Employer representatives appear to have failed to secure agreement on pay increases related to productivity, while the trade unions failed to get agreement on national pay increases being topped up by local bargaining.
These are issues to be fought out in the forthcoming pay negotiations.
However, the report contains a useful set of semi-quantified policy targets, including such social objectives as ensuring that every child leaves primary school literate and numerate, completes a second-cycle programme appropriate to the individual's capacity and interests, and later has access to lifelong learning.
A problem with the report is that most of the assumptions upon which its fiscal objectives are based - GNP and inflation targets excepted - are expressed in terms not easily comparable with the recent ESRI Medium-Term Review projections.
It is reasonable for the NESC to adopt proposals for resource utilisation differing from those in the ESRI Review. But it is surely surprising that it has based its projections upon an inflation rate barely half that projected by the ESRI - 12.5 per cent to 2005 as against 23 per cent.

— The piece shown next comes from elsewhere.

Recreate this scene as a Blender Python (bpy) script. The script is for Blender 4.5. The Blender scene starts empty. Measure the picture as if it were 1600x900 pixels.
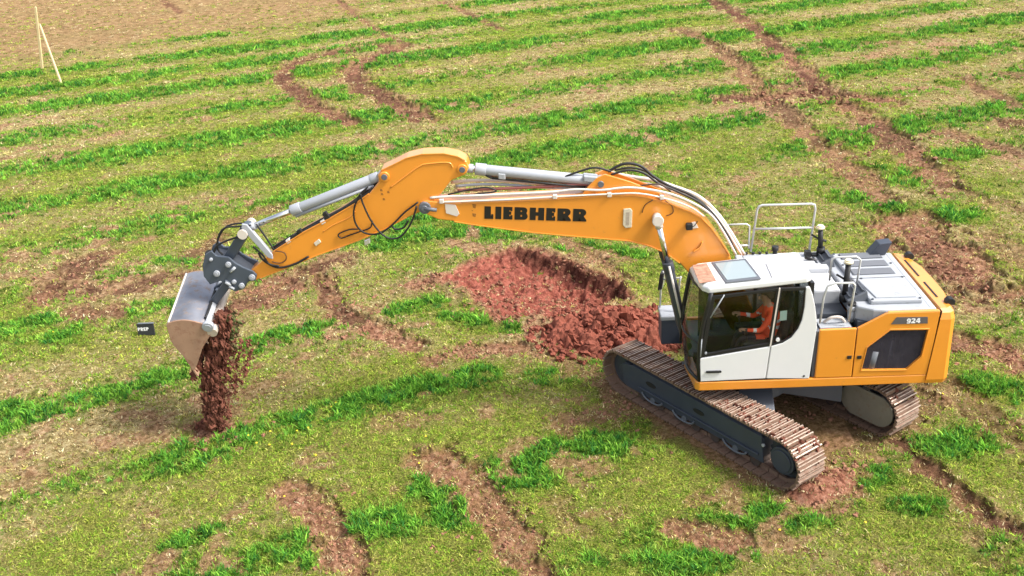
import bpy, bmesh, math, random
import numpy as np
from mathutils import Vector, Matrix

random.seed(7)
rng = np.random.default_rng(7)
S = bpy.context.scene
COL = S.collection

# ------------------------------------------------------------------ camera, sky, sun, exposure
CAM_POS = np.array([-3.386, -15.396, 9.465])
CAM_YAW, CAM_PITCH, CAM_ROLL, CAM_F = -0.051, -0.422, -0.061, 1536.0     # F in pixels of a 1600 px wide frame
_f = np.array([math.sin(CAM_YAW) * math.cos(CAM_PITCH), math.cos(CAM_YAW) * math.cos(CAM_PITCH), math.sin(CAM_PITCH)])
_r = np.cross(_f, [0, 0, 1.0]); _r /= np.linalg.norm(_r)
_u = np.cross(_r, _f)
CR = _r * math.cos(CAM_ROLL) + _u * math.sin(CAM_ROLL)
CU = _u * math.cos(CAM_ROLL) - _r * math.sin(CAM_ROLL)
CF = _f
cam_data = bpy.data.cameras.new('camera')
cam_data.sensor_width = 36.0
cam_data.lens = CAM_F / 1600.0 * 36.0
cam_data.clip_start = 0.1
cam_data.clip_end = 6000.0
cam = bpy.data.objects.new('camera', cam_data)
COL.objects.link(cam)
cam.matrix_world = Matrix(((CR[0], CU[0], -CF[0], CAM_POS[0]), (CR[1], CU[1], -CF[1], CAM_POS[1]),
                           (CR[2], CU[2], -CF[2], CAM_POS[2]), (0, 0, 0, 1)))
S.camera = cam

SUN_AZ = math.radians(-14)      # direction towards the sun, measured from +x towards +y
SUN_EL = math.radians(50)
world = bpy.data.worlds.new('World')
S.world = world
world.use_nodes = True
wn = world.node_tree
bg = wn.nodes['Background']
sky = wn.nodes.new('ShaderNodeTexSky')
sky.sky_type = 'NISHITA'
sky.sun_disc = False
sky.sun_elevation = SUN_EL
sky.sun_rotation = math.pi / 2 - SUN_AZ
sky.dust_density = 4.0
sky.ozone_density = 1.0
sky.air_density = 1.0
hsv = wn.nodes.new('ShaderNodeHueSaturation')      # thin high cloud: a paler sky
hsv.inputs['Saturation'].default_value = 0.45
wn.links.new(sky.outputs[0], hsv.inputs['Color'])
wn.links.new(hsv.outputs[0], bg.inputs[0])
bg.inputs[1].default_value = 0.145
sun_data = bpy.data.lights.new('sun', 'SUN')
sun_data.energy = 2.5
sun_data.angle = math.radians(13)
sun_data.color = (1.0, 0.955, 0.88)
sun = bpy.data.objects.new('sun', sun_data)
COL.objects.link(sun)
sd = Vector((math.cos(SUN_AZ) * math.cos(SUN_EL), math.sin(SUN_AZ) * math.cos(SUN_EL), math.sin(SUN_EL)))
sun.rotation_euler = sd.to_track_quat('Z', 'Y').to_euler()
sun.location = sd * 60
S.view_settings.view_transform = 'Standard'
S.view_settings.look = 'None'
S.view_settings.gamma = 1.0
S.view_settings.exposure = 1.04
S.render.engine = 'CYCLES'

# ------------------------------------------------------------------ helpers: survey of the photograph
def _ray(x, y):
    return CF * CAM_F + CR * (x - 800.0) + CU * (450.0 - y)
def atv(x, y, v):            # point of the machine's upright lengthwise plane v -> (u, z); u forward, v to its left
    d = _ray(x, y); t = (-v - CAM_POS[1]) / d[1]; q = CAM_POS + t * d
    return (-q[0], q[2])
def atz(x, y, z=0.0):        # point of the level plane z -> world (x, y)
    d = _ray(x, y); t = (z - CAM_POS[2]) / d[2]; q = CAM_POS + t * d
    return (q[0], q[1])
def W(u, v, z):
    return Vector((-u, -v, z))

# ------------------------------------------------------------------ helpers: materials
def mat(name, color, rough=0.5, metal=0.0, spec=0.5, var=0.0, vscale=4.0, dirt=0.0, dirtcol=(0.20, 0.105, 0.06), coat=0.0, bump=0.0, bscale=60.0):
    m = bpy.data.materials.new(name); m.use_nodes = True
    nt = m.node_tree; b = nt.nodes['Principled BSDF']
    b.inputs['Roughness'].default_value = rough
    b.inputs['Metallic'].default_value = metal
    b.inputs['Specular IOR Level'].default_value = spec
    if coat: b.inputs['Coat Weight'].default_value = coat; b.inputs['Coat Roughness'].default_value = 0.12
    c = (*color, 1)
    b.inputs['Base Color'].default_value = c
    tc = nt.nodes.new('ShaderNodeTexCoord')
    last = None
    if var > 0:
        n = nt.nodes.new('ShaderNodeTexNoise'); n.inputs['Scale'].default_value = vscale; n.inputs['Detail'].default_value = 6
        nt.links.new(tc.outputs['Object'], n.inputs['Vector'])
        mx = nt.nodes.new('ShaderNodeMix'); mx.data_type = 'RGBA'
        mx.inputs[6].default_value = tuple(max(0, k * (1 - var)) for k in color) + (1,)
        mx.inputs[7].default_value = tuple(min(1, k * (1 + var)) for k in color) + (1,)
        nt.links.new(n.outputs[0], mx.inputs[0]); last = mx.outputs[2]
    if dirt > 0:
        n2 = nt.nodes.new('ShaderNodeTexNoise'); n2.inputs['Scale'].default_value = 7.0; n2.inputs['Detail'].default_value = 9; n2.inputs['Roughness'].default_value = 0.68
        nt.links.new(tc.outputs['Object'], n2.inputs['Vector'])
        r = nt.nodes.new('ShaderNodeValToRGB')
        r.color_ramp.elements[0].position = 0.72 - 0.42 * dirt; r.color_ramp.elements[1].position = 0.92 - 0.36 * dirt
        nt.links.new(n2.outputs[0], r.inputs[0])
        mx2 = nt.nodes.new('ShaderNodeMix'); mx2.data_type = 'RGBA'
        if last: nt.links.new(last, mx2.inputs[6])
        else: mx2.inputs[6].default_value = c
        mx2.inputs[7].default_value = (*dirtcol, 1)
        nt.links.new(r.outputs[0], mx2.inputs[0]); last = mx2.outputs[2]
        mr = nt.nodes.new('ShaderNodeMapRange'); mr.inputs[3].default_value = rough; mr.inputs[4].default_value = 0.9
        nt.links.new(r.outputs[0], mr.inputs[0]); nt.links.new(mr.outputs[0], b.inputs['Roughness'])
    if last: nt.links.new(last, b.inputs['Base Color'])
    if bump > 0:
        n3 = nt.nodes.new('ShaderNodeTexNoise'); n3.inputs['Scale'].default_value = bscale; n3.inputs['Detail'].default_value = 5
        nt.links.new(tc.outputs['Object'], n3.inputs['Vector'])
        bp = nt.nodes.new('ShaderNodeBump'); bp.inputs['Strength'].default_value = bump; bp.inputs['Distance'].default_value = 0.02
        nt.links.new(n3.outputs[0], bp.inputs['Height']); nt.links.new(bp.outputs[0], b.inputs['Normal'])
    return m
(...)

A more general issue, raised by the very wide range of policy areas covered by the NESC and proposed to be dealt with in the context of the impending pay negotiations is the impact of all this on the working of our parliamentary system.
The parameters and priorities of public policy, including fiscal policy, are increasingly being determined by negotiations among the interest groups represented in the NESC - and, at intervals of two or three years, in the course of pay negotiations between Government, unions and management.
If the Oireachtas sought to vary any part of the agreement such an action could destabilise our society and economy. The Oireachtas has come to accept this and wastes little time debating matters it can no longer influence.
It may be said, and with some truth, that the Oireachtas was never much disposed to serious discussion of policy issues of this kind. But the scale and magnitude of the issues now decided in these extra-parliamentary forums has grown to a degree that damages the credibility of parliament in the eyes of the public.
Against this background of de facto corporatism, one should not wonder too much at the declining proportion of the electorate who vote. Leaving aside such matters as the sleaze problem, and the grossly inadequate and in many cases mocking reportage of parliamentary debates, the fact the Oireachtas visibly has no role in, and does not even seek to discuss, the major policy issues shaped by Government in dialogue with interest groups, makes it seem irrelevant to many.
Moreover, during the past 10 years a new dimension of futility has been added to the democratic electoral process. Up to the late 1980s voters knew what kind of Government they were voting for: Fianna Fail or Fine Gael/Labour. Today, when they vote for a party, they have no idea in what kind of government that party will participate when the Dail meets after the election.
Thus, Fianna Fail voters may find their votes helped elect a left of centre FF/Labour coalition (1992) - but it may also have helped create a right of centre FF/PD government (1989 and 1997).
As the principal purpose of voting is to choose a government, the effective withdrawal of this key function has clearly devalued the process of voting.
None of the problems raised by these developments for our parliamentary democracy is easy to resolve. But at least they could be discussed and debated in the public interest, rather than, as has hitherto been the case, being brushed under the carpet.